Many of the Central New York locals seemed mystified by her move, including her lawyer who is a Cooperstown native. Even the guy manning the local docks was baffled by her decision. She said “they all scratched their heads and asked where my man was, and wondered how I’d be able to handle a long winter here.” Whicker said one Los Angeles friend had gone as far as asking if a woman could actually buy a farm without a man being involved in the process.
However, her friends who know her best will quickly tell you that Vicki possesses the pioneering spirit and journaling talents of a modern day Willa Cather. She has always shown the artistic sensibility and creative flair of a budding Georgia O’Keefe. This was not the first time she had surprised her friends and family in making bold decisions.
She worked for several years in the fashion business for LA Gear as the company rocketed to success in the early 90s. She also had stints at Sketchers and Diesel. She traveled the world as a product manager and line builder. After her son was born, she was a stay-at-home mom for a couple of years and later turned her attention to writing and painting.
Whicker is the founder of the poetry group Twenty-Liners and has edited the literary anthology Mo+Th Magazine. Her work has been published in Big City Mantra, Issues 1-5, and her poems were included in the 2002 book collection, Twelve Los Angeles Poets.
As a painter, she studied with George Small at the Art Studio and David Limrite at Brentwood Art.
She was born in Florida and moved to Illinois at age 11, after her father had taken a job promotion there. She spent five years in Vail, Colorado, and told friends if she could handle one memorable winter season there when they endured 31 straight days of snow, she could certainly handle whatever an Otsego County winter could deliver.
Whicker had received the initial tip on the farmhouse from a Los Angeles friend named Tim whom she had known through her writing classes in Southern California. He had bought acreage on an adjacent property several years earlier and had encouraged her to pursue her dreams of living a country lifestyle. Tim had warned her that the house needed lots of work and major restoration, but after having crawled under the structure and inspecting the sturdy hand-hewn beams, he declared it a house that would last another hundred years.
The house is a Federal design, and quite well made by the artisans of the day, as evidenced by its straight lines, post and beam bones, and stone foundation. The front and sides were restored to the original style and the inside and back of the house have a barn-like interior with exposed beams to the rafters. The farmhouse is complemented by plenty of windows and natural light.
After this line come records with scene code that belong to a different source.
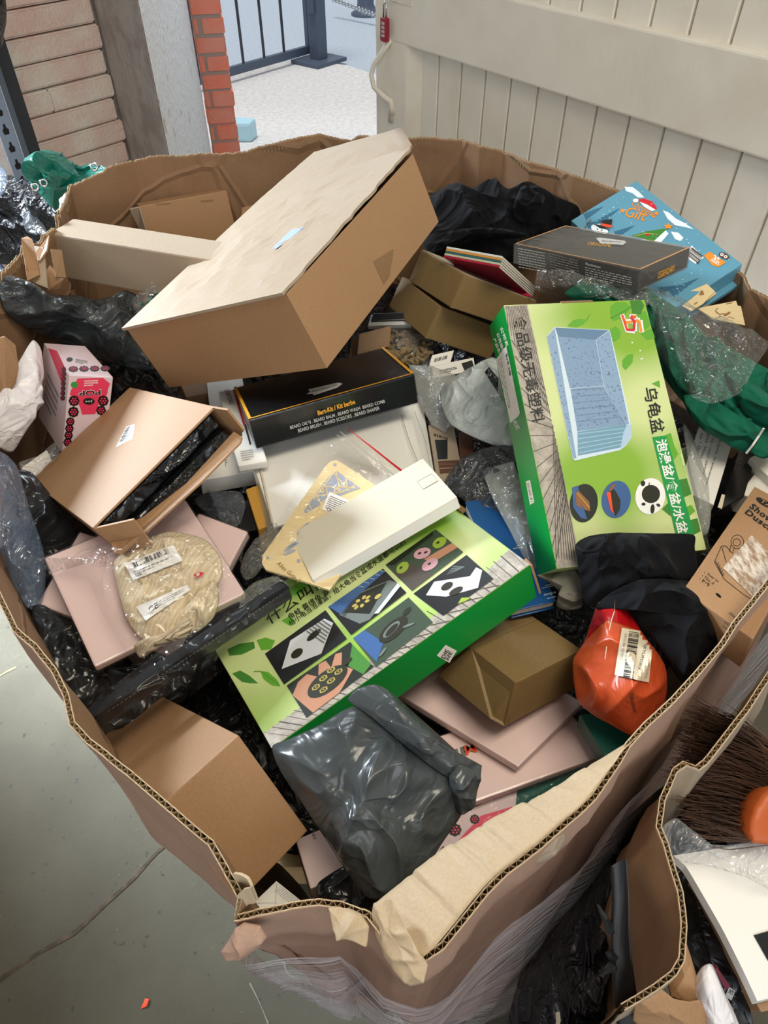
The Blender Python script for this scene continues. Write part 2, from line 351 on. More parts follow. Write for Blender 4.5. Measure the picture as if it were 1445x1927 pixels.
c = P(273,1888,0); t = mk('paper_scrap', [c+Vector((-.006,-.009,.001)), c+Vector((.005,-.005,.003)), c+Vector((.007,.006,.004)), c+Vector((-.001,.008,.002)), c+Vector((-.006,-.009,.0003)), c+Vector((.005,-.005,.0003)), c+Vector((.007,.006,.0003)), c+Vector((-.001,.008,.0003))], [(0,1,2,3),(7,6,5,4),(0,4,5,1),(1,5,6,2),(2,6,7,3),(3,7,4,0)], M['orange_red'])
tag(t, 'tiny red paper scrap lying on the grey floor', 'scrap')
# outside
struct(mk('floor_yard', [(-3,4.1,-.02),(3.5,4.1,-.02),P(760,190,-.02)+Vector((1.8,-.6,0)),P(722,145,-.02),P(650,122,-.02),P(560,112,-.02),P(430,135,-.02),P(300,150,-.02),(-4,5.6,-.02)], [tuple(range(9))], M['yard_concrete']))
struct(mk('road', [(-12,4.1,-.05),(12,4.1,-.05),(12,30,-.05),(-12,30,-.05)], [(0,1,2,3)], M['asphalt']))
# walls beside the doorway
def prism(base, z0, z1):
    n = len(base); V = [(x, y, z0) for x, y in base] + [(x, y, z1) for x, y in base]
    F = [tuple(range(n))[::-1], tuple(range(n, 2*n))] + [(i, (i+1) % n, n + (i+1) % n, n + i) for i in range(n)]
    return V, F
A0 = Vector((-1.14, 2.79)); D2 = Vector((.627, .779)); A1 = Vector((-.998, 2.966)); C1 = Vector((-.758, 2.656)); E1 = Vector((-.88, 3.86))
# plastered wall; its reveal is coloured lighter for the daylight on it
wl = struct(mk('wall_left', *prism([C1, E1, (-1.6, 3.9), (-2.0, 3.4), A1 + Vector((-.02, .03))], 0, 2.6), M['plaster']))
b = bmesh.new(); b.from_mesh(wl.data)
wl.data.materials.append(M['lit_plaster'])
for f in b.faces:
    n = f.normal
    if n.x > .9 or (n.x > .5 and n.y > -.3): f.material_index = 1
ed = [e for e in b.edges if e.calc_length() > 2]
bmesh.ops.bevel(b, geom=ed, offset=.012, segments=3, affect='EDGES'); b.to_mesh(wl.data); b.free()
# pale brick pier: one mesh of rough courses
def bricks(mb, o, d, nrm, z0, courses, rows, bl, ch, dep, mat, jit, seedv):
    rnd = random.Random(seedv); o = Vector((o[0], o[1], 0)); d = Vector((d[0], d[1], 0)).normalized(); nn = Vector((nrm[0], nrm[1], 0)).normalized()
    for r in range(courses):
        for (u0, u1) in rows[r % len(rows)]:
            j = rnd.uniform(-jit, jit); e0 = rnd.uniform(-jit, jit); e1 = rnd.uniform(-jit, jit)
            zz = z0 + r * ch; g = .0025
            bb = bmesh.new()
            vs = [o + d*(u+eu) + nn*(w) + Vector((0,0,z)) for z in (zz+g, zz+ch-g) for (u, eu, w) in ((u0+.002, e0, j), (u1-.002, e1, j), (u1-.002, e1, -dep), (u0+.002, e0, -dep))]
            vv = [bb.verts.new(v) for v in vs]
            for f in BOXF: bb.faces.new([vv[i] for i in f])
            bmesh.ops.bevel(bb, geom=list(bb.edges), offset=.006, segments=2, affect='EDGES')
            bb.verts.ensure_lookup_table(); bb.verts.index_update()
            mb.add([v.co.copy() for v in bb.verts], [[v.index for v in f.verts] for f in bb.faces], mat); bb.free()
mb = MB(); nA = Vector((D2.y, -D2.x))
fullw = (A1 - A0).length + .015
fullw += .14
bricks(mb, A1 - D2 * (fullw + .03), D2, nA, .06, 26, [[(0, fullw+.03)], [(.0, fullw+.022)], [(.004, fullw+.032)], [(.01, fullw+.02)], [(.0, .15), (.152, fullw+.034)], [(.012, fullw+.026)]], .2, .0765, .22, M['pale_brick'], .006, 3)
struct(mb.build('wall_pier'))
b0 = A1 - D2 * (fullw + .03)
struct(mk('wall_brick_return', *prism([b0 + D2*.006 - nA*.012, b0 + D2*.25 - nA*.25, (-2.0, 3.4), (-2.6, 2.9), b0 + Vector((-.25, .16))], 0, 2.6), M['pale_brick']))
# red brick outer leaf
mb = MB(); o = Vector((-.892, 3.93)); d = Vector((.975, .222))
bricks(mb, o, d, (.222, -.975), -.02, 20, [[(.0, .145)], [(.0, .034), (.038, .15)]], .1, .0765, .2, M['red_brick'], .003, 5)
mb.add(*prism([o + d*.002 + Vector((.002,.006)), o + d*.138 + Vector((.0,.006)), o + d*.13 + Vector((-.04,.19)), o + Vector((-.04,.19))], 0, 1.55), mat=M['mortar'])
struct(mb.build('wall_outer_brick'))
# off-frame wall on the left that shades the floor
struct(mk('wall_shade_left', *prism([(-1.75,-2.4),(-1.65,-2.4),(-1.65,1.3),(-1.75,1.3)], 0, 2.6), M['plaster']))

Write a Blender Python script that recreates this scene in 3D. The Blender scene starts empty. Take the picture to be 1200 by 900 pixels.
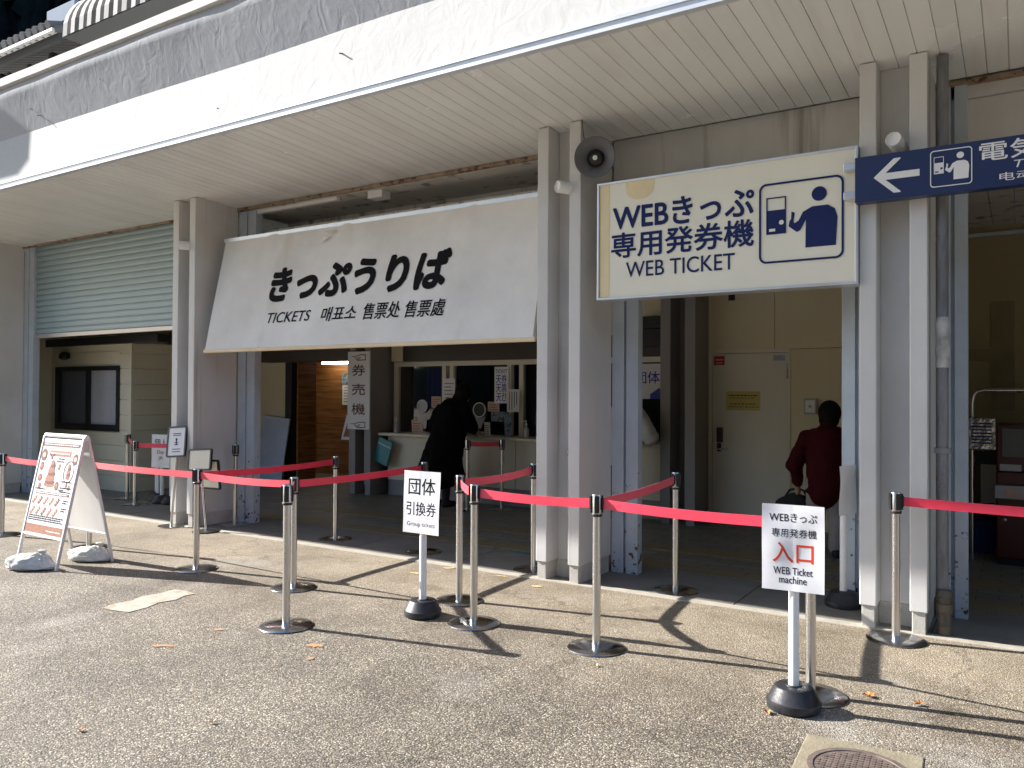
import bpy, bmesh, math, random
from mathutils import Vector, Matrix, noise
random.seed(7)
R = math.radians
SC = bpy.context.scene
COL = SC.collection

# ------------------------------------------------------------------ camera, sky, sun, exposure
def cam_setup():
    yaw, pitch, roll = 0.564815, 0.01273, 0.005758
    f = Vector((-math.sin(yaw), math.cos(yaw), 0)); r = Vector((math.cos(yaw), math.sin(yaw), 0)); u = Vector((0, 0, 1))
    f2 = f*math.cos(pitch)+u*math.sin(pitch); u2 = -f*math.sin(pitch)+u*math.cos(pitch)
    r3 = r*math.cos(roll)+u2*math.sin(roll); u3 = -r*math.sin(roll)+u2*math.cos(roll)
    c = bpy.data.cameras.new('camera'); o = bpy.data.objects.new('camera', c); COL.objects.link(o)
    m = Matrix(((r3.x, u3.x, -f2.x, 0), (r3.y, u3.y, -f2.y, 0), (r3.z, u3.z, -f2.z, 1.55), (0, 0, 0, 1)))
    o.matrix_world = m
    c.sensor_width = 36; c.lens = 36*941.92/1200; c.clip_end = 3000; c.clip_start = 0.05
    SC.camera = o
cam_setup()
SUN_AZ, SUN_EL = R(11.9), R(30)
sdir = Vector((-math.cos(SUN_EL)*math.cos(SUN_AZ), -math.cos(SUN_EL)*math.sin(SUN_AZ), math.sin(SUN_EL)))
w = bpy.data.worlds.new("World"); SC.world = w; w.use_nodes = True
nt = w.node_tree
sky = nt.nodes.new('ShaderNodeTexSky'); sky.sky_type = 'NISHITA'; sky.sun_disc = False
sky.sun_elevation = SUN_EL; sky.sun_rotation = math.atan2(sdir.x, sdir.y) % (2*math.pi)
bg = nt.nodes['Background']; bg.inputs['Strength'].default_value = 0.08
nt.links.new(sky.outputs[0], bg.inputs['Color'])
sl = bpy.data.lights.new('sun', 'SUN'); sl.energy = 5.0; sl.angle = R(0.53); sl.color = (1, 0.955, 0.9)
so = bpy.data.objects.new('sun', sl); COL.objects.link(so)
so.rotation_euler = (-sdir).to_track_quat('-Z', 'Y').to_euler(); so.location = (-20, -10, 30)
SC.view_settings.view_transform = 'Standard'; SC.view_settings.look = 'None'
SC.view_settings.exposure = 1.5; SC.view_settings.gamma = 1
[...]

While the remodeling was taking place, she and Connor, and their dogs Chevy and Plato, roughed it for a few months at a KOA campground in nearby Cooperstown. On his first night there, Connor played the typical LA newbie and asked about an Amish handyman passing by in his horse and buggy and wondered if there was filming going on in the area. He was quite sure the man was one of the costumed extras.
After the renovation was completed, Whicker found herself looking forward to the next phase of her life which included coping with the ‘empty nest’ after her son left for Quincy University in Illinois in the fall. She decided to focus on her memoir writing, poetry, and painting. One of her ambitions had been to host ‘method’ writing retreats on her property.
Since Tim was one of the poets involved in Twenty-Liners, he was to become an integral part of those retreats. His 10-acre property houses several barns, so he and Whicker made plans to share their resources. Both envisioned an artist/writer organic farm cooperative venture on the acres they now share along Farm Road 19.
She still seems excited about her relatively new life in the wild, but when caught in a reflective moment recently, Vicki said “Sometimes I have misgivings about my decision when it’s just me, the dogs, and the pellet stove during an ice storm. But most of the time the place just gets more magical each day.”
Her winter plans call for a few months of living in “monk-like conditions conducive to writing that experimental first novel.”
Some skeptics may be betting against this woman and her adventurous quest, but those who know her best say the smart money should remain on a woman named Vicki Whicker.
Bob Vickrey is a freelance writer whose columns have appeared in several Southwestern newspapers including the Houston Chronicle and the Ft. Worth Star-Telegram. He is a member of the Board of Contributors for the Waco Tribune-Herald. He lives in Pacific Palisades, California.